Flight Options wins unanimous Sixth Circuit reversal of $39 million "ticket tax" judgment
Client(s) Flight Options, LLC
Jones Day successfully represented fractional jet ownership company Flight Options, LLC ("Flight Options") before the U.S. Court of Appeals for the Sixth Circuit, obtaining a unanimous reversal of a $39 million excise-tax judgment. The case presented the question whether a tax on the "amount paid for" domestic "transportation by air" applied to fixed monthly fees that Flight Options charged in exchange for managing and maintaining its customers' aircraft.
In a published opinion authored by Chief Judge Sutton and joined by Judges Murphy and Clay, the Sixth Circuit agreed with Jones Day's statutory-interpretation arguments. The court held that the tax applies only to flight-by-flight usage charges, not to monthly management fees. The text, statutory context, the IRS's own regulations, and two canons of interpretation all supported this reading.

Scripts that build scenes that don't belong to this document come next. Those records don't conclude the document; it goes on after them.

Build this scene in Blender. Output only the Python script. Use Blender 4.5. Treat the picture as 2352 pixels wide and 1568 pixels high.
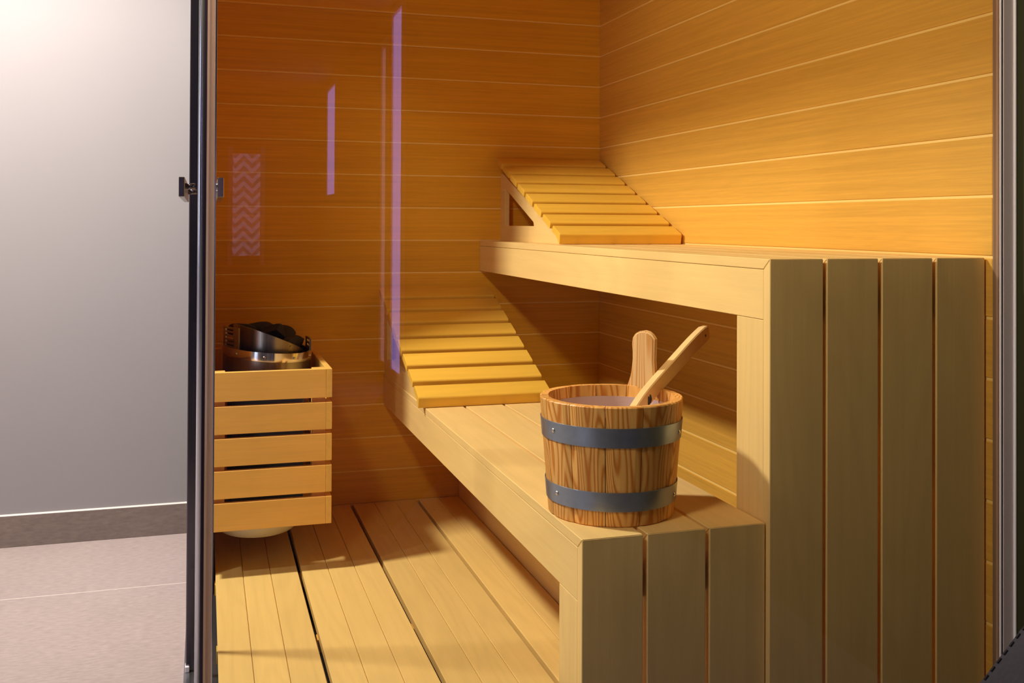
import bpy, bmesh, math, random
from mathutils import Vector, Matrix
random.seed(7)
for o in list(bpy.data.objects): bpy.data.objects.remove(o)
S = bpy.context.scene; COL = S.collection

# ------------------------------------------------------------------ camera
cam = bpy.data.cameras.new('camera'); co = bpy.data.objects.new('camera', cam); COL.objects.link(co)
cam.sensor_width = 36.0; cam.lens = 2307.49/2352*36.0; cam.clip_start = .02
cam.shift_x = 0.0; cam.shift_y = -(784-494.14)/2352
R = Matrix(((0.95640209,-0.00709377,-0.29196697),(-0.29201678,-0.00745347,-0.95638415),(0.00460821,0.99994706,-0.00920001)))
co.matrix_world = Matrix.Translation((0,0,1.01668)) @ R.to_4x4()
S.camera = co
# ------------------------------------------------------------------ world, lights, exposure
w = bpy.data.worlds.new('world'); S.world = w; w.use_nodes = True
w.node_tree.nodes['Background'].inputs[0].default_value = (.6,.6,.7,1)
w.node_tree.nodes['Background'].inputs[1].default_value = .05
S.view_settings.view_transform = 'Standard'; S.view_settings.look = 'None'
S.view_settings.exposure = .46; S.view_settings.gamma = 1.0; S.view_settings.use_curve_mapping = False
S.cycles.max_bounces = 14; S.cycles.diffuse_bounces = 7; S.cycles.glossy_bounces = 5
S.cycles.transmission_bounces = 8; S.cycles.transparent_max_bounces = 16

def spot(name, loc, target, energy, color, size, blend, radius):
    l = bpy.data.lights.new(name, 'SPOT'); l.energy = energy; l.color = color
    l.spot_size = math.radians(size); l.spot_blend = blend; l.shadow_soft_size = radius
    o = bpy.data.objects.new(name, l); COL.objects.link(o); o.location = loc
    o.rotation_euler = (Vector(target)-Vector(loc)).to_track_quat('-Z','Y').to_euler(); return o
def area(name, loc, target, energy, color, sx, sy):
    l = bpy.data.lights.new(name, 'AREA'); l.energy = energy; l.color = color
    l.shape = 'RECTANGLE'; l.size = sx; l.size_y = sy
    o = bpy.data.objects.new(name, l); COL.objects.link(o); o.location = loc
    o.rotation_euler = (Vector(target)-Vector(loc)).to_track_quat('-Z','Y').to_euler(); return o
spot('corridor_downlight', (-.78,2.76,2.42), (-.45,2.76,0), 270, (1.0,.92,.83), 160, .6, .10)
spot('wall_fill', (-1.75,1.9,2.44), (-.75,3.66,.45), 165, (1.0,.90,.84), 58, 1.0, .06)  # added fill that brightens the grey wall and tiles, no known lamp
spot('corridor_spotlight', (-.5,.9,2.44), (1.0,2.05,1.50), 180, (1.0,.78,.52), 74, 1.0, .14)

# ------------------------------------------------------------------ helpers
class MB:
    def __init__(s):
        s.bm = bmesh.new(); s.pid = s.bm.faces.layers.float.new('pid')
    def add(s, t, pid=None, M=None, smooth=False):
        if pid is None: pid = random.random()
        if M is not None: bmesh.ops.transform(t, matrix=M, verts=t.verts)
        bmesh.ops.recalc_face_normals(t, faces=t.faces)
        vm = {v: s.bm.verts.new(v.co) for v in t.verts}
        for f in t.faces:
            try: nf = s.bm.faces.new([vm[v] for v in f.verts])
            except ValueError: continue
            nf[s.pid] = pid; nf.smooth = smooth
        t.free()
    def box(s, x0,x1,y0,y1,z0,z1, bev=.001, pid=None, M=None, seg=1):
        t = bmesh.new(); bmesh.ops.create_cube(t, size=1)
        for v in t.verts:
            v.co = Vector((x0 if v.co.x<0 else x1, y0 if v.co.y<0 else y1, z0 if v.co.z<0 else z1))
        if bev: bmesh.ops.bevel(t, geom=t.edges[:], offset=bev, segments=seg, affect='EDGES')
        s.add(t, pid, M); return s
    def prism(s, poly, axis, a, b, bev=.001, pid=None, M=None, seg=1, smooth=False):
        # poly in the two other axes (in x,y,z order)
        def P(p, c):
            return {'X':(c,p[0],p[1]),'Y':(p[0],c,p[1]),'Z':(p[0],p[1],c)}[axis]
        t = bmesh.new()
        A = [t.verts.new(P(p,a)) for p in poly]; B = [t.verts.new(P(p,b)) for p in poly]
        n = len(poly); t.faces.new(A); t.faces.new(B[::-1])
        for i in range(n): t.faces.new([A[i],B[i],B[(i+1)%n],A[(i+1)%n]])
        bmesh.ops.recalc_face_normals(t, faces=t.faces)
        if bev: bmesh.ops.bevel(t, geom=t.edges[:], offset=bev, segments=seg, affect='EDGES')
        s.add(t, pid, M, smooth); return s
    def tube(s, pts, r, n=12, pid=None, M=None):
        t = bmesh.new(); rings = []
        pts = [Vector(p) for p in pts]
        for i, p in enumerate(pts):
            d = (pts[min(i+1,len(pts)-1)]-pts[max(i-1,0)]).normalized()
            u = d.orthogonal().normalized() if i == 0 else (u-d*u.dot(d)).normalized()
            v = d.cross(u); rr = r[i] if isinstance(r,(list,tuple)) else r
            rings.append([t.verts.new(p+(u*math.cos(2*math.pi*k/n)+v*math.sin(2*math.pi*k/n))*rr) for k in range(n)])
        for a,b in zip(rings, rings[1:]):
            for k in range(n): t.faces.new([a[k],a[(k+1)%n],b[(k+1)%n],b[k]])
        t.faces.new(rings[0][::-1]); t.faces.new(rings[-1])
        s.add(t, pid, M, True); return s
    def strip(s, rings, close=False, pid=None, M=None, smooth=True, caps=True):
        t = bmesh.new(); V = [[t.verts.new(p) for p in r] for r in rings]; n = len(V[0])
        m = len(V)
        for i in range(m if close else m-1):
            a, b = V[i], V[(i+1)%m]
            for k in range(n): t.faces.new([a[k],a[(k+1)%n],b[(k+1)%n],b[k]])
        if caps and not close: t.faces.new(V[0][::-1]); t.faces.new(V[-1])
        s.add(t, pid, M, smooth); return s

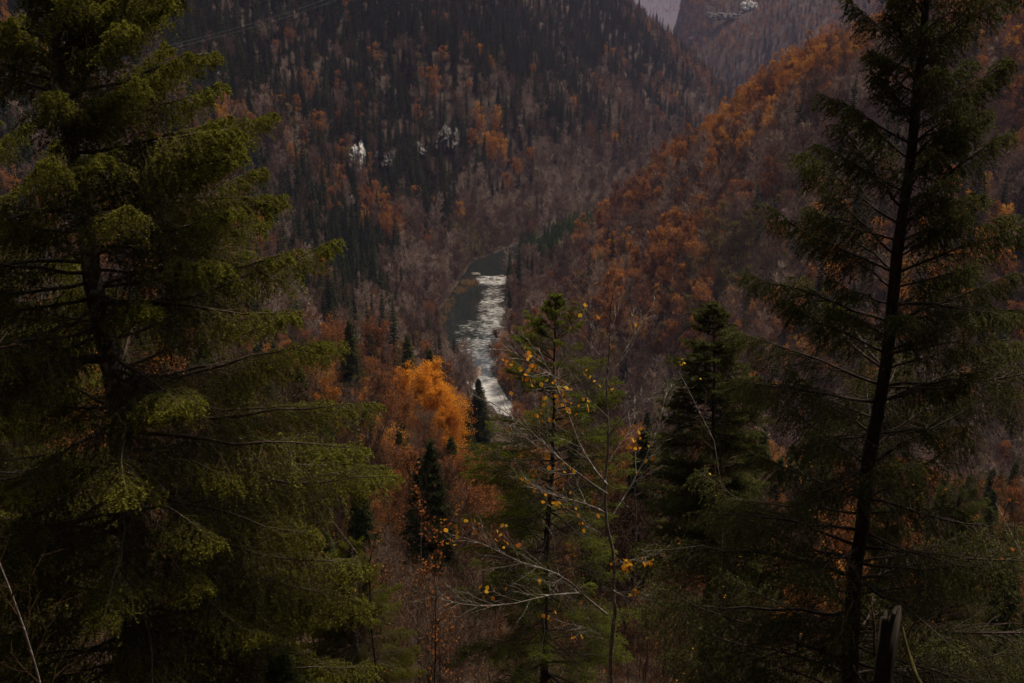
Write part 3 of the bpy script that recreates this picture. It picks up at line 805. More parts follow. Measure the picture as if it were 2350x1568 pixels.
cliff(1003, 60 + 70, 12, 16, 'small grey rock high on the shaded valley wall', 10, lumps=2)

# ------------------------------------------------------------------ river banks, boulders, reeds, gravel
def boulder(x, y, r, label, seed, flat=.55, mat='river_rock', cat='boulder', name='boulder'):
    n, m = 14, 9
    th = np.linspace(0, 2 * np.pi, n, endpoint=False); ph = np.linspace(-.5 * np.pi, .5 * np.pi, m)
    TH, PH = np.meshgrid(th, ph)
    d = np.stack([np.cos(PH) * np.cos(TH), np.cos(PH) * np.sin(TH), np.sin(PH)], -1)
    rr = np.array([1 + .35 * mnoise.noise(Vector((q * 1.6 + seed * 7.1))) + .15 * mnoise.noise(Vector((q * 4 + seed))) for q in d.reshape(-1, 3)]).reshape(PH.shape)
    Vv = d * rr[..., None] * r * np.array([1.15, 1, flat])
    idx = np.arange(TH.size).reshape(TH.shape); nx = np.roll(idx, -1, 1)
    b = Buf(); b.add(Vv, Q=np.stack([idx[:-1], nx[:-1], nx[1:], idx[1:]], -1).reshape(-1, 4))
    o = link(name, b.mesh(name, M[mat], False), label=label, category=cat); o.location = (x, y, .1)
    return o
def on_water(u, v):
    a, b, c = ray(u, v); t = -CAMZ / c
    return a * t, b * t
for (u, v, r, lb, flat, mt) in [
    (1092, 631, 2.4, 'mossy boulder at the left end of the river sill', .55, 'river_rock'), (1140, 795, 3.0, 'long brown boulder against the right bank at the foot of the rapids', .5, 'river_rock'),
    (1128, 640, 1.2, 'small dark rock in the middle of the white sill', .5, 'river_rock'), (1143, 643, 1.3, 'dark rock in the white water at the right end of the sill', .5, 'river_rock'),
    (1110, 637, .9, 'small wet rock just right of the mossy boulder', .5, 'river_rock'), (1152, 635, 1.4, 'rock at the right bank above the sill', .6, 'river_rock')]:
    x, y = on_water(u, v); boulder(x, y, r, lb, u, flat, mt)
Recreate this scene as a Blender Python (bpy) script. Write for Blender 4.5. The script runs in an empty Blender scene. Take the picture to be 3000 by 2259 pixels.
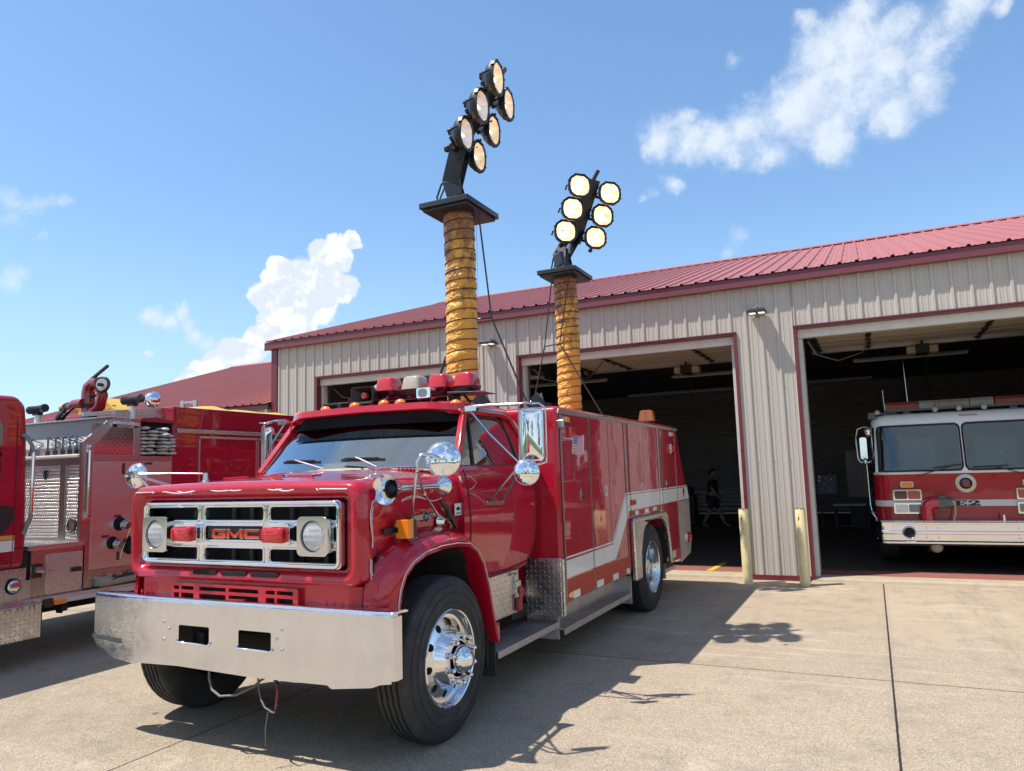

Judge Murphy, joined by Chief Judge Sutton, wrote a concurrence to highlight the role of the taxpayer canons. The deeply rooted pro-taxpayer canon required the court to resolve any ambiguity in the tax code in Flight Options' favor. And a third-party collector canon prohibited the IRS from imposing retroactive liability on Flight Options as a "deputy tax collector" because there was no "precise and not speculative" notice of an obligation to collect taxes on fixed fees.
Flight Options, LLC v. United States, No. 25-3582 (6th Cir.)